* Exercise description *
Give back, exactly as written, the lines from the beginning of the listing through the one that contains "L_ = G(508, 236);".

* Dataset extract *
════
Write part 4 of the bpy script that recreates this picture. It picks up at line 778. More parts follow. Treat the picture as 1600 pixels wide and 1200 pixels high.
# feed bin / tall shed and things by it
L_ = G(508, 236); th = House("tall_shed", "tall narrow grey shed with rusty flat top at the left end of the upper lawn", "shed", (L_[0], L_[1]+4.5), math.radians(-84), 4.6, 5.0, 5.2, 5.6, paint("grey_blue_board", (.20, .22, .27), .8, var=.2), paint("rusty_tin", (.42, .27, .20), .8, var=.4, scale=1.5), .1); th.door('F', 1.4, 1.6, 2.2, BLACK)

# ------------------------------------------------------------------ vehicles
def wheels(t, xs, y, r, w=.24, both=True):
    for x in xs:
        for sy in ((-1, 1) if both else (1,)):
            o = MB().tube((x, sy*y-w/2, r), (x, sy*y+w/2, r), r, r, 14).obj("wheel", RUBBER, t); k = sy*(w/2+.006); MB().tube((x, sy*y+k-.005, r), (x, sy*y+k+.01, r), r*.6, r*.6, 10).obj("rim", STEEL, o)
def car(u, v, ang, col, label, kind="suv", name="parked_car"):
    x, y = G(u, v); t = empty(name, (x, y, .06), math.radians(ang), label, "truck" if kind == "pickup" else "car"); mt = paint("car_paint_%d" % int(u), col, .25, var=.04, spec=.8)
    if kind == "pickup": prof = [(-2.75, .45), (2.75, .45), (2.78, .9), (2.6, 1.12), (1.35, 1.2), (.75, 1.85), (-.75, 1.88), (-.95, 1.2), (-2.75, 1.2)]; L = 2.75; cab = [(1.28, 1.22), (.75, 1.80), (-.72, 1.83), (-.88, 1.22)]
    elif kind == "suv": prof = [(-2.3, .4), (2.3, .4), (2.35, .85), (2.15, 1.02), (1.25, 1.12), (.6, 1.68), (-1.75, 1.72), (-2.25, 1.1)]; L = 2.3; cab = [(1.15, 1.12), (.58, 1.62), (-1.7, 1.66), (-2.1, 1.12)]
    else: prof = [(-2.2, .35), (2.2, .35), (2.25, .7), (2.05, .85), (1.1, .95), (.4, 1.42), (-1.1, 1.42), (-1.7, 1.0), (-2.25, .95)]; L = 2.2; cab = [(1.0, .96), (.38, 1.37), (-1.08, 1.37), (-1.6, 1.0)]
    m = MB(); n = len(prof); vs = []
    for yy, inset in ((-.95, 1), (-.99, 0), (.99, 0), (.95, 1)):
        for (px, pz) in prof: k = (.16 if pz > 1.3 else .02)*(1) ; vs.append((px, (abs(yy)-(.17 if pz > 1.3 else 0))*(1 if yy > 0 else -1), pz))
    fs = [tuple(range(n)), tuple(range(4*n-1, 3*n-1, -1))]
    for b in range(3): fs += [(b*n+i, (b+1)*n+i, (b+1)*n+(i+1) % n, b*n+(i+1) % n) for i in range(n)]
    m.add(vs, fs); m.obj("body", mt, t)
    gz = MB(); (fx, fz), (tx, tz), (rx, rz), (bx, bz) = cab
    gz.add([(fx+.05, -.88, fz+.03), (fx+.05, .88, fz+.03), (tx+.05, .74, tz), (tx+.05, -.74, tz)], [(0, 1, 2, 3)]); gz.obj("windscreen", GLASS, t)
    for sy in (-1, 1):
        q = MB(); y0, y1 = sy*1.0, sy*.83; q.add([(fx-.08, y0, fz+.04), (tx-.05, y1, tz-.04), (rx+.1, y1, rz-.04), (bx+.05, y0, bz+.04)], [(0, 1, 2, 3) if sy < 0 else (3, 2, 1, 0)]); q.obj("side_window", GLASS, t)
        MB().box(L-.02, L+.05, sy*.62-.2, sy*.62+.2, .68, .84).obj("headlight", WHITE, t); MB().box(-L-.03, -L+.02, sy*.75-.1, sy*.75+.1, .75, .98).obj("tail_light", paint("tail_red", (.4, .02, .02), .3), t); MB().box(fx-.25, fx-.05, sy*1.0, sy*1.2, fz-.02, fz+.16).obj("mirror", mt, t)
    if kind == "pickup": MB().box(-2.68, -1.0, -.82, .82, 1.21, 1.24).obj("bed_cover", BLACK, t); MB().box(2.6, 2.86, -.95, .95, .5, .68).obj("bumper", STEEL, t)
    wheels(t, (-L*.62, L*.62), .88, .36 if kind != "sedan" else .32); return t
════
* Solved problem *
Write part 4 of the bpy script that recreates this picture. It picks up at line 778. More parts follow. Treat the picture as 1600 pixels wide and 1200 pixels high.
# feed bin / tall shed and things by it
L_ = G(508, 236); th = House("tall_shed", "tall narrow grey shed with rusty flat top at the left end of the upper lawn", "shed", (L_[0], L_[1]+4.5), math.radians(-84), 4.6, 5.0, 5.2, 5.6, paint("grey_blue_board", (.20, .22, .27), .8, var=.2), paint("rusty_tin", (.42, .27, .20), .8, var=.4, scale=1.5), .1); th.door('F', 1.4, 1.6, 2.2, BLACK)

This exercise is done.